As it turns out, the store hides a variety of other illegal activities. Geiger's partner, a young man named Carol Lundgren, processes the pornography orders—their same-sex relationship is against the law in the 1930s. More damningly, the bookstore is a gateway to Geiger’s even more lucrative hustle: It generates a customer list that Geiger uses to blackmail the wealthiest patrons. Finally, the store’s success speaks to the corruption of a local police force that protects the business to keep well-connected customers out of the news. The bookstore is thus emblematic of the moral rot that permeates the world of the novel.

Photos

Photography is a suspect cultural artifact in the novel, a motif that is closely associated with purported deviant sexual behavior and social breakdown. The novel takes place in the shadow of Hollywood, which in the early 1930s was yet to be policed by the Hays Code that limited what could be shown on screen. Geiger’s store rents pornographic books that rely on photographic images—his business connects photography with the illicit. Most importantly, the plot of the novel kicks off because Geiger decides to take his blackmailing hustle up a notch by luring an intoxicated Carmen Sternwood into a nude photo session, creating a scandalous artifact with which he intends to blackmail Carmen’s wealthy father. As Carmen’s photo circulates through the novel’s criminal underworld, it accumulates an impressive body count: Geiger, Owen Taylor, and Joe Brody are killed over the negative and its prints. Because photography is a medium that ostensibly captures reality, the grimy sleaze of photos in the book reflects Marlowe’s jaded outlook on the city he investigates.

Police

The LA Police Department in the 1930s should be the wall between law-abiding citizens and criminals, but its dealings are compromised by a corrupt willingness to protect the rich and connected. Marlowe uses their need to cover up certain misdeeds to help keep the Sternwood name out of the papers, but he also refuses to bow to them.
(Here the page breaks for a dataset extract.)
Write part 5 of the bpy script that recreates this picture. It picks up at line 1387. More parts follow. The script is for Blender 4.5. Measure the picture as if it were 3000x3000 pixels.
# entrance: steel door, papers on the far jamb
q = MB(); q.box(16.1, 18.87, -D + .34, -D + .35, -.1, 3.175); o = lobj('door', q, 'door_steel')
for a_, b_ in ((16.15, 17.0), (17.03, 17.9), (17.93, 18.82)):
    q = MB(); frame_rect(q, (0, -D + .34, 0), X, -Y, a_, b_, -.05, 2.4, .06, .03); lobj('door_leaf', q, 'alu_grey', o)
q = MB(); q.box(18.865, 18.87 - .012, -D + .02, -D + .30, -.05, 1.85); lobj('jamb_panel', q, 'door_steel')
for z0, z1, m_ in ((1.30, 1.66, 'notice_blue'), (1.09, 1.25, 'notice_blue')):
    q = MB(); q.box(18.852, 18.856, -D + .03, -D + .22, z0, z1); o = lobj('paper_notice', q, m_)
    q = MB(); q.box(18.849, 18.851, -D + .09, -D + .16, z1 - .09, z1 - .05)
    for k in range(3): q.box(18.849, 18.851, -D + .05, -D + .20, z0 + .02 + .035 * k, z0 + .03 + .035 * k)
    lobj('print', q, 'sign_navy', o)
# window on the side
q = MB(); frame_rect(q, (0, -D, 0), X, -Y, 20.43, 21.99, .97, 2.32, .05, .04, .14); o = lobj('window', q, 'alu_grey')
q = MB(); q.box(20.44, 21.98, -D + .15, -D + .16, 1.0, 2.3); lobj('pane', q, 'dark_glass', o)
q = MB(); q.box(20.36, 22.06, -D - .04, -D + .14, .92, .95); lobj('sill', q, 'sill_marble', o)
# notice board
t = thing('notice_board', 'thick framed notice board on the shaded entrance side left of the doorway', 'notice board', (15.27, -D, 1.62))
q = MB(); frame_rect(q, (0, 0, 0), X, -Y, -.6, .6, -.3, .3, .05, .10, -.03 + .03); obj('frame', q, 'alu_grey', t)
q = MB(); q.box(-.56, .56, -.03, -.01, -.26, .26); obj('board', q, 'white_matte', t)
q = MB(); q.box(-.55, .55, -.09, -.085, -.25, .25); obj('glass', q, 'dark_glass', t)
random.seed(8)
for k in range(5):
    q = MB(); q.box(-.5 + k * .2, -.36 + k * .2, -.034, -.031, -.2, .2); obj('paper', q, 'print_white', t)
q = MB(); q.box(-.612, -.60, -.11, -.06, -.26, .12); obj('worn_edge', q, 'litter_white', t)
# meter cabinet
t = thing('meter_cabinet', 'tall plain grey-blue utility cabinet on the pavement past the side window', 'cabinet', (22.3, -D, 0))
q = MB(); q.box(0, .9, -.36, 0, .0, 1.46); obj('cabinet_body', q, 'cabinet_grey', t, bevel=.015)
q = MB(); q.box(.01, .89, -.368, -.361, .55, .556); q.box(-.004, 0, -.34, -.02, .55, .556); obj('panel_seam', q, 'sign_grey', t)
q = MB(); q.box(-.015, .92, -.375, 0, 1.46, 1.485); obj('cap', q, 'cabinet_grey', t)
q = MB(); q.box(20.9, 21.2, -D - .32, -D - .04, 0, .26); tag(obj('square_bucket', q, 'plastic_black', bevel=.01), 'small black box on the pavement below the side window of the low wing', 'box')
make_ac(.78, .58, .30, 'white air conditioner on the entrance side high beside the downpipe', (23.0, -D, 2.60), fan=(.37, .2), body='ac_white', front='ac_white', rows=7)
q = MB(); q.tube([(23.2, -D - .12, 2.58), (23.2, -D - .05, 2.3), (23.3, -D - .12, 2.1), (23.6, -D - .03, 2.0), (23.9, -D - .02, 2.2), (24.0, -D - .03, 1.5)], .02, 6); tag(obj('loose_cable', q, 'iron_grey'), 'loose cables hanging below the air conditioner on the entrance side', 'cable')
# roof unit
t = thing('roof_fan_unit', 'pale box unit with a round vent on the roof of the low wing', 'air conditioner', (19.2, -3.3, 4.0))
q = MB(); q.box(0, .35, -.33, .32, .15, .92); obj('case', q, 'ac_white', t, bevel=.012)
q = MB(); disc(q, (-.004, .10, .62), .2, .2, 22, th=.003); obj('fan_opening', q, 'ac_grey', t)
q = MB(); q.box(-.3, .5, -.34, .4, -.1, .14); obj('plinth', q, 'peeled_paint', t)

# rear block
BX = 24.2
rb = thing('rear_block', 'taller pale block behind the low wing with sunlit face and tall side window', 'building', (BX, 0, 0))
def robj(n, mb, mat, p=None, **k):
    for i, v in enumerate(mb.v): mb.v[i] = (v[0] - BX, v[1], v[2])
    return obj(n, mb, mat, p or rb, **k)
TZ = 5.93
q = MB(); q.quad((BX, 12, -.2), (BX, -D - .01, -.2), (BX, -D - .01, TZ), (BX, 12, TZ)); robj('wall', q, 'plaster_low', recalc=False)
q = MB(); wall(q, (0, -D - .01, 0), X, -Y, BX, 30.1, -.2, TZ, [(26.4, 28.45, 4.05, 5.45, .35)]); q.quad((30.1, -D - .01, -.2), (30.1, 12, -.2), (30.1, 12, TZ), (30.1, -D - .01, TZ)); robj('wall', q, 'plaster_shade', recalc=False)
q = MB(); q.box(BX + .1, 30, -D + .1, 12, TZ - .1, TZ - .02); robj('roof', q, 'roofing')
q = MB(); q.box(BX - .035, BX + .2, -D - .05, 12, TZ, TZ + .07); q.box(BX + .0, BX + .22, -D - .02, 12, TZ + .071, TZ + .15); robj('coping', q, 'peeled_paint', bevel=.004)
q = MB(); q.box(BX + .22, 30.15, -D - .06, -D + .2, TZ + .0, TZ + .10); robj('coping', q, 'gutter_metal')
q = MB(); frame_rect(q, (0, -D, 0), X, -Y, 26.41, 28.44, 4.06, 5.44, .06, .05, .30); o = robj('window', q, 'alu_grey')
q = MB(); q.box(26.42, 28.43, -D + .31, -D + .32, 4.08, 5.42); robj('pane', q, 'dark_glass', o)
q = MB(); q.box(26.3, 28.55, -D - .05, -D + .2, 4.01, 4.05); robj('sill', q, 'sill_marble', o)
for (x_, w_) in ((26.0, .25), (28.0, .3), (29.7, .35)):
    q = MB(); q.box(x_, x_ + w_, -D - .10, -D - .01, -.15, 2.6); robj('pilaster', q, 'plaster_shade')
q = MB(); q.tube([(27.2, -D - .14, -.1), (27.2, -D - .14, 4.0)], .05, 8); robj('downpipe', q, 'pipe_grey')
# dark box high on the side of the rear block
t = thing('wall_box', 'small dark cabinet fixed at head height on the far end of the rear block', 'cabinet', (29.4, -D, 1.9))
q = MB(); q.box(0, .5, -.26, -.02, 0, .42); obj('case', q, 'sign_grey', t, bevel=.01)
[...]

That Marlowe often is in trouble with both the police and underworld figures testifies to his independence and also points at the dark underbelly of urban law enforcement: the dubious moral positions of officials exemplify the novel’s only vague distinctions between The Good, the Bad, and the Ambiguous.

Sternwood Estate

Nestled in the hills above Hollywood, and powered by vast wealth collected from nearby oil rigs, the Sternwood estate embodies the dark underbelly of glamour. It consists of several acres, a large, regal mansion, a big garage for several fancy automobiles, and a greenhouse where General Sternwood spends his days. Sternwood’s daughters, Vivian and Carmen, live there and venture out to gamble, engage in affairs, and generally get into trouble.

The Sternwood property presents itself as an intimidating, if respectable, residence; particularly notable are the hastily commissioned portraits of ancestors, which aim to confirm dignity on this new money family, and Vivian’s pure white dress and decor, which is meant to convey her icy purity. But beneath this facade, the house is a lair for unusually avaricious people, whose greed and ambition is only heightened by the vast wealth they already possess.

Alcohol and Tobacco

The hardboiled detective genre is awash in legal vices: Most of the characters smoke and drink to comical excess—so much so that parodies of the form tend to fixated on this detail. Smoking is often a symbol of a blasé attitude or insolence: Marlowe smokes cigarettes when in dangerous situations as a way of disarming his opponents with his calm demeanor. Alcohol, on the other hand, sometimes signals that a character needs to take the edge off a stressful situation, and, at other times, is a bonding ritual. This is why Marlowe often pours drinks for witnesses or women he wants to impress, and why Canino is shown killing Jones with a poisoned shot of whiskey—breaking the taboo of guest right.